Gris perlado


El cielo tiene color de lluvia, un gris perlado que se asemeja a la desidia y también a la inteligencia, a las emociones acongojadas sobre una tabla de piratas alcohólicos. Recorro mi huerto, lo que queda de una siembra descuidada, el poco riego, la libertad de crecer y morir con escasa intervención humana. El bosquecillo de tomillos sigue estoico su transición a un abril reseco. Los zapallos crecieron poco, pero se dejan ver entre guías y yuyos, augurando charquicanes humeantes en días lluviosos, estofados de cochayuyo para Semana Santa, sopaipillas amarillas en tiempo de escarcha. Los manchones de orégano vuelven a renacer, tal como las alcachofas y lavandas. El frío tiene su propia corte de renacidos, su primavera invertida.

He descubierto un pequeño castaño entre los maquis. Apios entre los manzanos. Cinco peras primerizas. Hay escaramuzas aéreas entre tiuques y queltehues. Imperialismos emplumados acaparándose el botín de los insectos.
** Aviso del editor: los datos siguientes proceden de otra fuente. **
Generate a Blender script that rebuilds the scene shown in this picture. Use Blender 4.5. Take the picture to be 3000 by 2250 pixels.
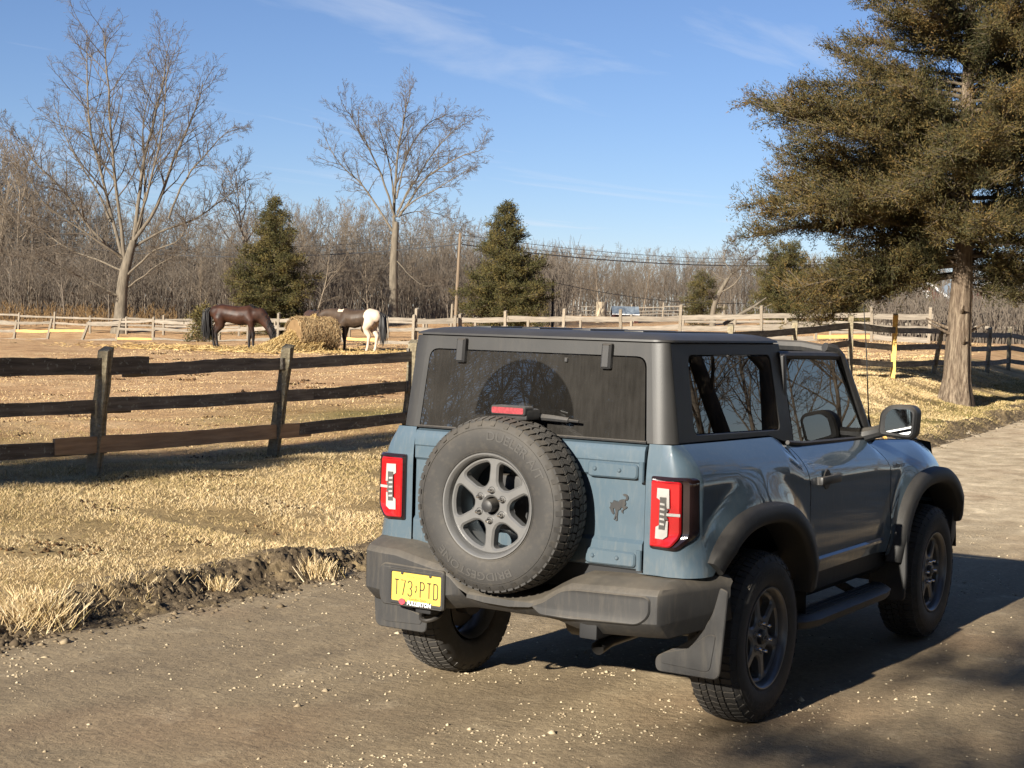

Traslado mi ordenador y mis libros al patio, bajo el parrón de uva negra. La mesa está alfombrada de hojas resecas. Mate tibio. Celular alerta. El viento trae noticias de membrillares maduros, de manzanas agusanadas suicidándose en la hierba. Rameau en los parlantes. Un carpintero cabeza colorada tamborilea el viejo manzano. Los yorkshire corretean de lado a lado como caballería liliputiense. Avanzo en Las ratas de Miguel Delibes. La perrita Fa medio enceguecida de tanto hurgar entre la maleza del arroyo, el Ratero merendando ratas fritas rociadas con vinagre. El mundo a ras de suelo de Delibes bien cabría en San Fabián, entre nuestros comedores de perdices que silban y carraspean para ahuyentar su soledad.